** PROBLEM TO WORK ON **
You are to retype all of the data exactly as it appears.

··· RECORDED INFORMATION

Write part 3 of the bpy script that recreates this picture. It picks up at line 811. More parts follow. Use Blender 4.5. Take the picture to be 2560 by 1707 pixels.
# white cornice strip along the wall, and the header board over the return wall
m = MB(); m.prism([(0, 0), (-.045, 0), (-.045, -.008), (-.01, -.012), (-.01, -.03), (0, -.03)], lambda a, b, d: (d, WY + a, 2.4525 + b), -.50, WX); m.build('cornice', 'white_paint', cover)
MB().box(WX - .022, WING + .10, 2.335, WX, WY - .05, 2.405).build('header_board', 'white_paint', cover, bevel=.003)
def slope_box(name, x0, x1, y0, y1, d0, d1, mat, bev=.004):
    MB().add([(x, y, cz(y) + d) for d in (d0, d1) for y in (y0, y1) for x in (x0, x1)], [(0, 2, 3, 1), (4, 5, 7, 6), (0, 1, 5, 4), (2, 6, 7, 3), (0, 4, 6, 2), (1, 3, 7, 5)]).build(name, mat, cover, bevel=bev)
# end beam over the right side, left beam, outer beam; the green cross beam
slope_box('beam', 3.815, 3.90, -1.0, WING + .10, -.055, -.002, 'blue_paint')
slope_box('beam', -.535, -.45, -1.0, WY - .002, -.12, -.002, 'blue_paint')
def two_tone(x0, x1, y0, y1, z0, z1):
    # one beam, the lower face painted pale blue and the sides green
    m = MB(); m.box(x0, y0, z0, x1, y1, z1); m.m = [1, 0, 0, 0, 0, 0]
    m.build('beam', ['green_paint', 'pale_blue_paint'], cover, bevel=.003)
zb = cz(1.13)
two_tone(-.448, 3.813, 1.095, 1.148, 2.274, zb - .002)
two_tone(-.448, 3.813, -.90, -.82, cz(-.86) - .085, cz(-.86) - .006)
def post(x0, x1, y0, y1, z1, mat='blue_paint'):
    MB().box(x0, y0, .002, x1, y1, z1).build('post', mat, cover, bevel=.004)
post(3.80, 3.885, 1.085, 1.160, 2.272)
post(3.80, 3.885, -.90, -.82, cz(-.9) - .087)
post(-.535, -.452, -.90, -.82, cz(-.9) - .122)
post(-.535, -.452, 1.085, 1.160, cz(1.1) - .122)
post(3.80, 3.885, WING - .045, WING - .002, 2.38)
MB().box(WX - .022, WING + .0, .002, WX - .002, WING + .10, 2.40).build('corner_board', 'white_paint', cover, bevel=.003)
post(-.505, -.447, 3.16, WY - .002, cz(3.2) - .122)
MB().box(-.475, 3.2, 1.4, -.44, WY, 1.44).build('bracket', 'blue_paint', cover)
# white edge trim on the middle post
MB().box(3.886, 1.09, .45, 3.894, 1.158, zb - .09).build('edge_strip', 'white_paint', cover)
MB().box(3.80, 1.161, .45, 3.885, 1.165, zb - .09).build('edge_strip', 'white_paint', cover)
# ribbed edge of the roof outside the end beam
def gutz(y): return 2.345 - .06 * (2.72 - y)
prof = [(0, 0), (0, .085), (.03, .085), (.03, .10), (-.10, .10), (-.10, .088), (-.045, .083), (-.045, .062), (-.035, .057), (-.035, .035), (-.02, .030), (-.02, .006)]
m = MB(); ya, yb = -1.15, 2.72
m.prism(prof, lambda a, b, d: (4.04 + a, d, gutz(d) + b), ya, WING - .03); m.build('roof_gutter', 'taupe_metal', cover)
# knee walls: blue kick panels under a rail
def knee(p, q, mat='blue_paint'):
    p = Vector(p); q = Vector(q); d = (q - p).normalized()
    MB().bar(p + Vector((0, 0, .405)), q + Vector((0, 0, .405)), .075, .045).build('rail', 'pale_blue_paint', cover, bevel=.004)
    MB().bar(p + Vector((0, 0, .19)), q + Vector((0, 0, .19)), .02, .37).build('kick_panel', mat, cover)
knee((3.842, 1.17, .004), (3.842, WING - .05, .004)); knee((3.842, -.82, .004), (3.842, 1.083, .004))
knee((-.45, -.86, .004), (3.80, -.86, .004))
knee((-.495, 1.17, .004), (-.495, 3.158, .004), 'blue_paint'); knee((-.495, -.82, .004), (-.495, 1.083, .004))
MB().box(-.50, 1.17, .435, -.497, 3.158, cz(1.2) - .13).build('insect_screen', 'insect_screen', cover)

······

** WRITTEN SOLUTION **
Write part 3 of the bpy script that recreates this picture. It picks up at line 811. More parts follow. Use Blender 4.5. Take the picture to be 2560 by 1707 pixels.
# white cornice strip along the wall, and the header board over the return wall
m = MB(); m.prism([(0, 0), (-.045, 0), (-.045, -.008), (-.01, -.012), (-.01, -.03), (0, -.03)], lambda a, b, d: (d, WY + a, 2.4525 + b), -.50, WX); m.build('cornice', 'white_paint', cover)
MB().box(WX - .022, WING + .10, 2.335, WX, WY - .05, 2.405).build('header_board', 'white_paint', cover, bevel=.003)
def slope_box(name, x0, x1, y0, y1, d0, d1, mat, bev=.004):
    MB().add([(x, y, cz(y) + d) for d in (d0, d1) for y in (y0, y1) for x in (x0, x1)], [(0, 2, 3, 1), (4, 5, 7, 6), (0, 1, 5, 4), (2, 6, 7, 3), (0, 4, 6, 2), (1, 3, 7, 5)]).build(name, mat, cover, bevel=bev)
# end beam over the right side, left beam, outer beam; the green cross beam
slope_box('beam', 3.815, 3.90, -1.0, WING + .10, -.055, -.002, 'blue_paint')
slope_box('beam', -.535, -.45, -1.0, WY - .002, -.12, -.002, 'blue_paint')
def two_tone(x0, x1, y0, y1, z0, z1):
    # one beam, the lower face painted pale blue and the sides green
    m = MB(); m.box(x0, y0, z0, x1, y1, z1); m.m = [1, 0, 0, 0, 0, 0]
    m.build('beam', ['green_paint', 'pale_blue_paint'], cover, bevel=.003)
zb = cz(1.13)
two_tone(-.448, 3.813, 1.095, 1.148, 2.274, zb - .002)
two_tone(-.448, 3.813, -.90, -.82, cz(-.86) - .085, cz(-.86) - .006)
def post(x0, x1, y0, y1, z1, mat='blue_paint'):
    MB().box(x0, y0, .002, x1, y1, z1).build('post', mat, cover, bevel=.004)
post(3.80, 3.885, 1.085, 1.160, 2.272)
post(3.80, 3.885, -.90, -.82, cz(-.9) - .087)
post(-.535, -.452, -.90, -.82, cz(-.9) - .122)
post(-.535, -.452, 1.085, 1.160, cz(1.1) - .122)
post(3.80, 3.885, WING - .045, WING - .002, 2.38)
MB().box(WX - .022, WING + .0, .002, WX - .002, WING + .10, 2.40).build('corner_board', 'white_paint', cover, bevel=.003)
post(-.505, -.447, 3.16, WY - .002, cz(3.2) - .122)
MB().box(-.475, 3.2, 1.4, -.44, WY, 1.44).build('bracket', 'blue_paint', cover)
# white edge trim on the middle post
MB().box(3.886, 1.09, .45, 3.894, 1.158, zb - .09).build('edge_strip', 'white_paint', cover)
MB().box(3.80, 1.161, .45, 3.885, 1.165, zb - .09).build('edge_strip', 'white_paint', cover)
# ribbed edge of the roof outside the end beam
def gutz(y): return 2.345 - .06 * (2.72 - y)
prof = [(0, 0), (0, .085), (.03, .085), (.03, .10), (-.10, .10), (-.10, .088), (-.045, .083), (-.045, .062), (-.035, .057), (-.035, .035), (-.02, .030), (-.02, .006)]
m = MB(); ya, yb = -1.15, 2.72
m.prism(prof, lambda a, b, d: (4.04 + a, d, gutz(d) + b), ya, WING - .03); m.build('roof_gutter', 'taupe_metal', cover)
# knee walls: blue kick panels under a rail
def knee(p, q, mat='blue_paint'):
    p = Vector(p); q = Vector(q); d = (q - p).normalized()
    MB().bar(p + Vector((0, 0, .405)), q + Vector((0, 0, .405)), .075, .045).build('rail', 'pale_blue_paint', cover, bevel=.004)
    MB().bar(p + Vector((0, 0, .19)), q + Vector((0, 0, .19)), .02, .37).build('kick_panel', mat, cover)
knee((3.842, 1.17, .004), (3.842, WING - .05, .004)); knee((3.842, -.82, .004), (3.842, 1.083, .004))
knee((-.45, -.86, .004), (3.80, -.86, .004))
knee((-.495, 1.17, .004), (-.495, 3.158, .004), 'blue_paint'); knee((-.495, -.82, .004), (-.495, 1.083, .004))
MB().box(-.50, 1.17, .435, -.497, 3.158, cz(1.2) - .13).build('insect_screen', 'insect_screen', cover)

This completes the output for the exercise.